Management also reiterated guidance for full-year fiscal 2012, for which it “anticipates further earnings growth in the second half.” AGL is on track to deliver fiscal 2012 underlying profit of between AUD470 million and AUD500 million.

AGL Energy, with the opportunistic acquisition of the remaining ownership shares of Loy Yang A now for all intents and purposes a done deal, is a buy under USD16 on the Australian Securities Exchange (ASX) using the symbol AGK, on the US over-the-counter (OTC) market using the symbol AGLNF or via its US American Depositary Receipt (ADR) which is worth one ordinary ASX-listed share and is traded on the US OTC market.
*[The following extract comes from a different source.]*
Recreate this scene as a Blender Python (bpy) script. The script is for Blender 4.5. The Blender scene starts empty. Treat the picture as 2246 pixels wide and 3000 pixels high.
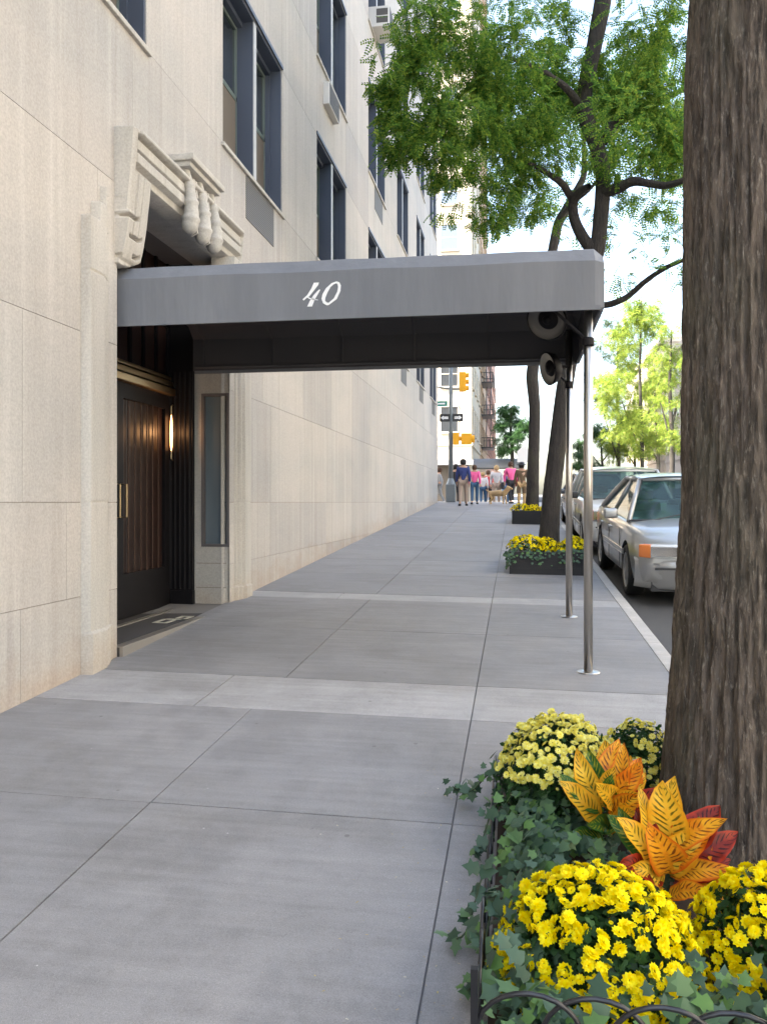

AGL’s fiscal year runs from Jul. 1 to Jun. 30. The company reports full financial and operating results twice a year; it typically posts first-half results during the third week of February, with full fiscal year numbers out in late August.

Interim dividends are usually declared in February along with first-half results. Final dividends are usually declared in August along with full fiscal-year results. The most recent interim dividend of AUD0.29 per share was declared Feb. 24, 2012; it was paid Apr. 5, 2012, to shareholders of record as of Mar. 7, 2012. Shares traded “ex-dividend” on this declaration as of Mar. 1, 2012.

The final dividend of AUD0.30 in respect of fiscal 2011 second-half results was declared Aug. 25, 2011. It was paid Sept. 29, 2011, to shareholders of record on Sept. 8, 2011. It traded “ex-dividend” as of Sept. 2, 2011.

Dividends paid by AGL are “qualified” for US tax purposes. The Australian government withholds 15 percent, based on the US-Australia tax treaty on double taxation. The two countries have not taken the step of eliminating withholding from dividends paid in respect of shares held in a US IRA, as have the US and Canada.

Among the analysts who cover the stock seven rate it a “buy” according to Bloomberg’s standardization of brokerage house recommendation terminology, while five rate the stock a “hold” and zero say “sell.” The average target price is AUD16.04, with a high of AUD16.85 and a low of AUD15.01.